More than $9,000 has been raised for Jeff Bergan, the Mission Viejo wrestling coach in need of a new heart and kidneys, and some people have contacted the school about donating organs. Bergan, who will accompany Mission Viejo to the state wrestling meet Friday and Saturday in Stockton, will go to the Stanford Cardiology Center March 18 for three days of preliminary tests and will eventually rent an apartment in Palo Alto and await a donor. . . . Darrick Martin of Long Beach St. Anthony edged Don MacLean of Simi Valley for the Southern Section basketball scoring title, 33.4 to 33.1. John Nadolenco of Sherman Oaks Buckley (31.7), Tracy Murray of Glendora (31.3) and Mitchell Butler of North Hollywood Oakwood (31.0) also broke the 30-point barrier for the regular season. Chris Rogers of Elsinore Christian finished atop the rebounding list at 19.1 per game, and Mike Sandoval of Buena led in assists with 10.3 per game. In girls’ play, Michelle Williams of Riverside North and Lori Thompson of Monrovia tied for the scoring title with a 27.4 average. Kate McDonnell of Desert Christian led in rebounding (23.1), and Carla Gladden of Inglewood Morningside in assists (10.8). . . . Buena had a combined .913 winning percentage for its girls’ and boys’ teams to lead the Southern Section, both having gone 21-2 in the regular season. Banning (.896), Mojave (.881), Santa Ynez (.861) and Santa Barbara (.851) rounded out the top five, and 43 schools finished at .700 or better. . . . The most improved teams? Lawndale Leuzinger (from 1-19 in 1986-87 to 17-5 this season) in boys’ play and Santa Ana Saddleback (0-20 to 17-5) in the girls’.

Thirty-two football players from the San Gabriel Valley will be honored at the National Football Foundation’s 19th annual banquet, March 7 at the Pasadena Hilton. For more information: Linda Sells at (818) 793-6486 (daytime) or (818) 447-7155 (evenings). . . . Prime Ticket will televise four of the high school basketball championship games on a delayed basis: The City 4-A, Saturday at 4:30 p.m.; the Southern Section 5-A, Sunday at 8:30 p.m.; the Southern California Regional Division I, March 14 at 7:30 p.m.; and the state Division I, March 20 at 7:30 p.m.

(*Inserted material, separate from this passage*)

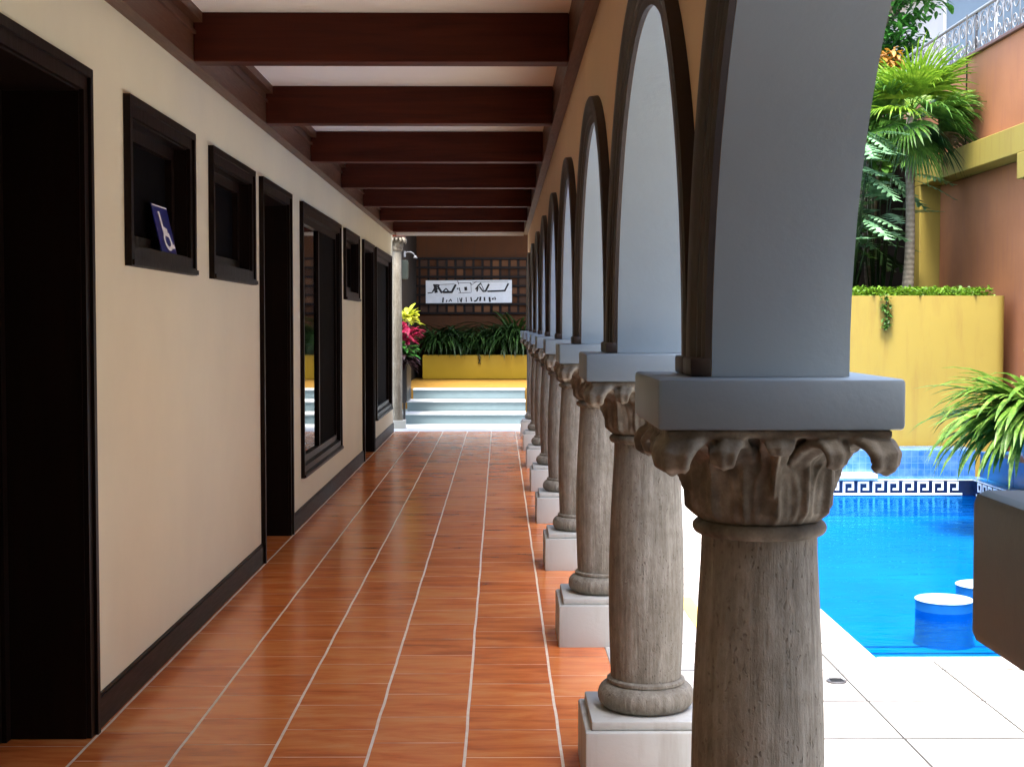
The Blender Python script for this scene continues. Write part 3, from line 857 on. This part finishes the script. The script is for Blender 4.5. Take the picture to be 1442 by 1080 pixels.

Geoff Witcher and Brad Holland will announce all the games. Radio station KDAY (1580) will broadcast the City 4-A final live Friday night, with Ted Sobel and Jamaal Wilkes. . . . Jeff Shimizu, who won three City 3-A baseball titles in the last four years at Venice, has resigned to spend more time with his family and job as a counselor at Santa Monica College. Kirk Alexander, an assistant and junior varsity coach the past six years, takes over. Shimizu, whose Gondoliers reached the final for the fourth straight time last season before losing to Huntington Park, will remain on Alexander’s staff as a volunteer assistant.